Copy every line of the data that contains the string "ibeam".

════════

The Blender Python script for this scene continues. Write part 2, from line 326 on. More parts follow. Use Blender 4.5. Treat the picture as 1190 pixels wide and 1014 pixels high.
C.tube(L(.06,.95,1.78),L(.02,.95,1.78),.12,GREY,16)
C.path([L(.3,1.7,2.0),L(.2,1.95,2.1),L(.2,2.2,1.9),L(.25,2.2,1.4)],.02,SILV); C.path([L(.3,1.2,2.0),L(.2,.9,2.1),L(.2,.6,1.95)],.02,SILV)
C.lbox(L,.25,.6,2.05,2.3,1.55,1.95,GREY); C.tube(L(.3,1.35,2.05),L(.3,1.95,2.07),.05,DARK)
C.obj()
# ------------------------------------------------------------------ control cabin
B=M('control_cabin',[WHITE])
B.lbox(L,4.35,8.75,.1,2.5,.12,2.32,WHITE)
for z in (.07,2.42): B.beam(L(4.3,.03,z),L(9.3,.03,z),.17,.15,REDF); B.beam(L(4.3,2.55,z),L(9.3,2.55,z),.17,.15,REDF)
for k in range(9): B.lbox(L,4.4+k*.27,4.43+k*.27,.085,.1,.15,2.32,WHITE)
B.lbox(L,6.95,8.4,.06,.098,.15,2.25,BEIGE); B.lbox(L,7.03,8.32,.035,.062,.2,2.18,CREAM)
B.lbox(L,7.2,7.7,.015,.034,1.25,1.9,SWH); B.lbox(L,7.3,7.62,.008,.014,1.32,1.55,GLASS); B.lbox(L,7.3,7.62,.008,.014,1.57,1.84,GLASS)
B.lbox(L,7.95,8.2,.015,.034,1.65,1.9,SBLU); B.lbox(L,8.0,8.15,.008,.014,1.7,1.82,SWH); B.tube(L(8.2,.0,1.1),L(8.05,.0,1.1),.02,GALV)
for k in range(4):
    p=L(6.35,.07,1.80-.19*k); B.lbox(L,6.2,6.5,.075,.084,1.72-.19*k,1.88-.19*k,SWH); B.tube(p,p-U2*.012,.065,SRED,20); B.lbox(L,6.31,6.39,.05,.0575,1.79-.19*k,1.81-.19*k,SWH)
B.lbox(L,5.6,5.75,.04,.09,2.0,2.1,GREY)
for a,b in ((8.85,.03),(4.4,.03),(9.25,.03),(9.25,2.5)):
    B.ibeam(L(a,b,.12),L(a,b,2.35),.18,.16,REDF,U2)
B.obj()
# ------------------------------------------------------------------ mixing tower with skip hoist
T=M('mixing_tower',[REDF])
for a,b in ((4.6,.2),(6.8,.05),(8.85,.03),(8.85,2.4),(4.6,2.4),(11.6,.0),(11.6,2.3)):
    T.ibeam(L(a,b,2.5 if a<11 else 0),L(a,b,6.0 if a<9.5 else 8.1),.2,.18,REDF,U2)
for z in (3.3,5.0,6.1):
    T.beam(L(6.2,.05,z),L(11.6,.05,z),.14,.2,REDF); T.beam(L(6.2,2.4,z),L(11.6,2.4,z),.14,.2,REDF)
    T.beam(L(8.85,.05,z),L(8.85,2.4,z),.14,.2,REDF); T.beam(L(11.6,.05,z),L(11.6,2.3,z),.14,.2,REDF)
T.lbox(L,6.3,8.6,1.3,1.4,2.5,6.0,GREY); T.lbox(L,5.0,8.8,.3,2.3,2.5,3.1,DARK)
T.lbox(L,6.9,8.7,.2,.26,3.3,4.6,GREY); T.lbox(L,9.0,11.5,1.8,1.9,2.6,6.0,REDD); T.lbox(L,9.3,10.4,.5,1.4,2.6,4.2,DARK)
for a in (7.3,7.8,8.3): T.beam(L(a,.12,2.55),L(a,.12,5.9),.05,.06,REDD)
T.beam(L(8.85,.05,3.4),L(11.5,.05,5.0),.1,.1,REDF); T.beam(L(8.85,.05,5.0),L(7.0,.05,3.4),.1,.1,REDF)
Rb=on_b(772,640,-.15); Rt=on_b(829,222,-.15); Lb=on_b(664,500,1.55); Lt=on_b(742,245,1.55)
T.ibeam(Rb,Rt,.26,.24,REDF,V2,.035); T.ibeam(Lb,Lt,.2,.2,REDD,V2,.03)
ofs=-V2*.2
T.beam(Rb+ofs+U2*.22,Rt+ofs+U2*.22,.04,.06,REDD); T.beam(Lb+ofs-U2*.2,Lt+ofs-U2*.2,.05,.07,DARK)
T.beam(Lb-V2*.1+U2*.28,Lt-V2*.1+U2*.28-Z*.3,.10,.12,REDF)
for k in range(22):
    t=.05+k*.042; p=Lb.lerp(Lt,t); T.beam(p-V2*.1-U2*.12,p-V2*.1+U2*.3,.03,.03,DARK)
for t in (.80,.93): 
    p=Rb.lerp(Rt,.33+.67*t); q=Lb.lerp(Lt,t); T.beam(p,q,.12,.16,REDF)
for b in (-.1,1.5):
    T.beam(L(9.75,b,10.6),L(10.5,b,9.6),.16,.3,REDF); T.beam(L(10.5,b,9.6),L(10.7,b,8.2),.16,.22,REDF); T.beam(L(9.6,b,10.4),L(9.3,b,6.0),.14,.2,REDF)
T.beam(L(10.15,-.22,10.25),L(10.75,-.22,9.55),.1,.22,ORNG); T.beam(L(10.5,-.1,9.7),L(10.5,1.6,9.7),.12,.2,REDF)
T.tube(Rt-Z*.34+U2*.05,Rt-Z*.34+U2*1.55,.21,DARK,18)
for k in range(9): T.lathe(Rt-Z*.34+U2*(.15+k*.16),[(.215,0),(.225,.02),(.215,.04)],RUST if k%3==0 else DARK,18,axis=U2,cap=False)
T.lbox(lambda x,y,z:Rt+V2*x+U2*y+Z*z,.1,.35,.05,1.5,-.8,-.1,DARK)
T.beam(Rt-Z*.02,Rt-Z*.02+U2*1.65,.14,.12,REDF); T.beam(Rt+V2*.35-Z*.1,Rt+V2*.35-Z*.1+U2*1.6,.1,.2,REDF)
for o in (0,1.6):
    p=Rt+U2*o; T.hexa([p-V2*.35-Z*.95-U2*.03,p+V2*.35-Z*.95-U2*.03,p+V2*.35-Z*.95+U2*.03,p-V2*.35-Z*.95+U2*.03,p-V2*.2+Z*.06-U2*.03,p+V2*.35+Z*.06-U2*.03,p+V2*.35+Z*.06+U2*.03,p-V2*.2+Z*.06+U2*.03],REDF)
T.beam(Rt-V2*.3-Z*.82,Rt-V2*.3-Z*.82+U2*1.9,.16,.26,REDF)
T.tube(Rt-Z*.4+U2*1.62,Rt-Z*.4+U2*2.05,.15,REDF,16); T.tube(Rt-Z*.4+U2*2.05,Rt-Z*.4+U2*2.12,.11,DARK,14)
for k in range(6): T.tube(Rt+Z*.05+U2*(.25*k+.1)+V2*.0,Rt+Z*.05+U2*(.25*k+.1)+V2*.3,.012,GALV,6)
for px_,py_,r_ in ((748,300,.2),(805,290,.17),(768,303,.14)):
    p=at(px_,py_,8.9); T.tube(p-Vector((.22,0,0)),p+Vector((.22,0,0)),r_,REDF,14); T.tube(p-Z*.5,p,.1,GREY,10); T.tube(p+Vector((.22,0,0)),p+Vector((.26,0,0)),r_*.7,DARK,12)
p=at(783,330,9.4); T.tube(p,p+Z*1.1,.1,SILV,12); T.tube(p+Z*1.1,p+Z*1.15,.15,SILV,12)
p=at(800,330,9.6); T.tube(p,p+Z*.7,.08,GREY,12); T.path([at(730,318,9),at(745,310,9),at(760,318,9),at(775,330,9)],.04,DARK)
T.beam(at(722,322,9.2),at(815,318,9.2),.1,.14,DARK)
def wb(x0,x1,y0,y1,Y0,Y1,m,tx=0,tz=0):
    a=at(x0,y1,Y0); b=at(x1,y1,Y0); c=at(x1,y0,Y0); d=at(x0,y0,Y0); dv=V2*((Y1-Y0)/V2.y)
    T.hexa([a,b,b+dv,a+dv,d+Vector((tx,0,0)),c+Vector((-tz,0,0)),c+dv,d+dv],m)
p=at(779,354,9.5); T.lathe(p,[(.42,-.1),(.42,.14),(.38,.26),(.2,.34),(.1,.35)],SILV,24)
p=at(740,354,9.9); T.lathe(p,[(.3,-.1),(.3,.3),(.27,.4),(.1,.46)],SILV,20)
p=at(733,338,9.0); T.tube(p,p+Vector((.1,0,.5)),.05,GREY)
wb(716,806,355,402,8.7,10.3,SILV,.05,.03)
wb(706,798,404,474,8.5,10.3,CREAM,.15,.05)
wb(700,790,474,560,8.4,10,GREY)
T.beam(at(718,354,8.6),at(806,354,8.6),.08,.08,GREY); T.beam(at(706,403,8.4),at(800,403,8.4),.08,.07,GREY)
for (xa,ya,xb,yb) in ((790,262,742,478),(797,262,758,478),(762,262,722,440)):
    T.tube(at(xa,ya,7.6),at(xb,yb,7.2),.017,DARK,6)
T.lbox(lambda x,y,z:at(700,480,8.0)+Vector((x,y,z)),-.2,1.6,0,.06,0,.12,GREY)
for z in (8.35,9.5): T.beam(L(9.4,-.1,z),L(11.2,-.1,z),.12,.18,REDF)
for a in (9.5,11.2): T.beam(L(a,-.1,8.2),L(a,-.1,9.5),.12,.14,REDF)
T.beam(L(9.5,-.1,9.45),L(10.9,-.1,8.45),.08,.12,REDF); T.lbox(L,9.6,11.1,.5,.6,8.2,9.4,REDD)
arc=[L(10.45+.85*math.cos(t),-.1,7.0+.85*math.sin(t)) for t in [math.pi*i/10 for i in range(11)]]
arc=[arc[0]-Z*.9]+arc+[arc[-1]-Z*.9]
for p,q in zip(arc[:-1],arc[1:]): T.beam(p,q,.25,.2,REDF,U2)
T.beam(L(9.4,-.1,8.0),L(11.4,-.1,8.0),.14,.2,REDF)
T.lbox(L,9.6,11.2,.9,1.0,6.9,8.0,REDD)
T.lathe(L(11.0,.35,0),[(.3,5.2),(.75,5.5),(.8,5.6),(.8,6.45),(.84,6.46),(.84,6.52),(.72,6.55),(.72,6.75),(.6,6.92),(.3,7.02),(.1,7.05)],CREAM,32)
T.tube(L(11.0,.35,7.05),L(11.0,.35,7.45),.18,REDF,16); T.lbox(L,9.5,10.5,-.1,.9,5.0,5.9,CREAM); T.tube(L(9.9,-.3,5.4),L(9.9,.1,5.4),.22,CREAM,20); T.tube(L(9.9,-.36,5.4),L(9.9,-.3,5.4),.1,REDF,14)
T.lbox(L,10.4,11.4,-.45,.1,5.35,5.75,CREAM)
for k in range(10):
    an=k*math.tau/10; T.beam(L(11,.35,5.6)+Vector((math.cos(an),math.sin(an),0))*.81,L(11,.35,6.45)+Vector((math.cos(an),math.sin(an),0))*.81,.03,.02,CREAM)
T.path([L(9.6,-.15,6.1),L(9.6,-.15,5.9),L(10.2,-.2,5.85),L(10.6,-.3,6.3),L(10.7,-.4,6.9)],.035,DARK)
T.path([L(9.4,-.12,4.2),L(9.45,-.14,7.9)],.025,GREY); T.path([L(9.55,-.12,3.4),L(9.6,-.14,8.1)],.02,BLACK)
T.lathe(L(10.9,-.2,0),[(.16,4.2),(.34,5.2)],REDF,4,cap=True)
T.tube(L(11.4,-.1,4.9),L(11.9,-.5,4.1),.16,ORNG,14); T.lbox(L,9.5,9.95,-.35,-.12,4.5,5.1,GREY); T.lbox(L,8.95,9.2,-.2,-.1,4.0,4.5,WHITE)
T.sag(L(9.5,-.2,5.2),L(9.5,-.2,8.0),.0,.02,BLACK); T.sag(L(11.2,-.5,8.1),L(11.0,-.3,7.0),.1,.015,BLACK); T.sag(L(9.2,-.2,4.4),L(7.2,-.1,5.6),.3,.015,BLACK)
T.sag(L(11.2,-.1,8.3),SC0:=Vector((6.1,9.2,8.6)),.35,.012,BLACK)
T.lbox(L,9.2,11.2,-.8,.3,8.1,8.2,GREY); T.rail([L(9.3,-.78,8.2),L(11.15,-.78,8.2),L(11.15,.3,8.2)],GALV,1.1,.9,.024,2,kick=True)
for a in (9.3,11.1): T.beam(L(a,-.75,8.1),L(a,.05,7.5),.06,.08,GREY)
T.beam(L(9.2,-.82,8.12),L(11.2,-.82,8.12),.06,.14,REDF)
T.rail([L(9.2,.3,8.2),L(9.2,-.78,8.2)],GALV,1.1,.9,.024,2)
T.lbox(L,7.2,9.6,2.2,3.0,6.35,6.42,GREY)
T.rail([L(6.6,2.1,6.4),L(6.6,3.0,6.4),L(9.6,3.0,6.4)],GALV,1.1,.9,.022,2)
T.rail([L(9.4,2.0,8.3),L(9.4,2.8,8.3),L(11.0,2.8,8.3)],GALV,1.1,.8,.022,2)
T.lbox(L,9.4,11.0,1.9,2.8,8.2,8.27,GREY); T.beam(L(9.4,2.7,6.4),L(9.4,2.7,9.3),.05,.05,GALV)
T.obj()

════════

**IN RESPONSE:**
    B.ibeam(L(a,b,.12),L(a,b,2.35),.18,.16,REDF,U2)
    T.ibeam(L(a,b,2.5 if a<11 else 0),L(a,b,6.0 if a<9.5 else 8.1),.2,.18,REDF,U2)
T.ibeam(Rb,Rt,.26,.24,REDF,V2,.035); T.ibeam(Lb,Lt,.2,.2,REDD,V2,.03)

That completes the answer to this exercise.